The apparent motive may vary - acquiring brands with a cachet, expanding capacity, grabbing more pubs - but the underlying one is always the same. Making more money.

I was so happy when I found a copy of "The Brewing Industry 1950 - 1990" by Anthony Avis. Not because it's rare* as a book. But because it's a rare insider's view of the crazy consolidation of the 1950's and 1960's.

I'd almost said something above about being a materialist**. But in my, albeit fairly shallow so far, research into the whole merger thing, individuals have been more important than I expected.

Anyway, back to the topic. And a quote. Which could easily be a CAMRA text from the 1970's. But it isn't. The author was in brewery management, Hammonds to Bass Charrington.

"Take-overs and mergers had to be paid for, and this took two forms - the obvious step was an increase in the price of beer, and the other was the removal of good trading houses out of tenancy into direct management by the brewery, in order to secure both wholesale and retail profit. Increasing the price of beer enabled the brewery companies to increase the rents to tenants, on the specious argument that increased prices meant higher retail profits and therefore the tenant could afford to pay higher rent, and that too was based on the trade the tenant was doing in his house - the harder he worked and the more he increased his trade, the greater his rent. He effectively paid for his own success. By taking good trading houses under management, the brewery companies also effectively took away the incentive from a tenant to work hard to be in line for promotion to a better house. It took some years of this devious thinking on the part of brewery companies to get through to the tenants, accustomed to benevolent and paternalistic treatment by the brewery. The traditional, if unwritten, promise of a brewery to its tenant, that so long as he increased the trade of his present public house and sold ever increasing barrels of beer, he would be in line to get a bigger house when it came up for letting, and that the brewery would look after all his business problems to allow him to concentrate on the retailing, quite suddenly and within a few years vanished. A whole new ball game, with new rules, started up."
"The Brewing Industry 1950 - 1990", by Anthony Avis, 1997, page 28.


* My copy is no. 94 of 200.
** In the fucking philosophical sense.


Anonymous said...

I asume that it is such things that worries when Heineken buys Lagunitas (alright 50% then) or when Dugges (a Swedish smaller brewery that are growing) join forces with Carlsberg in terms of distribuation and sales.

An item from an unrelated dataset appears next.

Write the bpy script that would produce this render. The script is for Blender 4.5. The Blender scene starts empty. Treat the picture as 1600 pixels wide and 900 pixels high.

I can't really see that it's new/strange or even wrong. I can't see either that it is anything wrong with my reaction to not like these breweries as high as before even thou theire beer probably are the same. We should also remeber that beerdrinkers eazy forget like I have forgiven Fuller's for what they did with Gales, a few years back. We custumers decide about what to drink, simply!

Anonymous said...

Regarding rents, the local breweries such as Shipstone's and Home Ales charged nominal "wet rents" , seeming to be happy with the profits from merely selling their beer.Food sales were the landlord's or landlady's perk.
I remember visiting a Bateman's pub in the early 70s , the landlord told me that the rent was £15 per quarter and "Mr George" gave a 6% ullage allowance.

Martyn Cornell said...

Mine's copy number 15 ... signed 'A Avis"

It really is the best brewery insider's reminiscences every written. Fabulous book.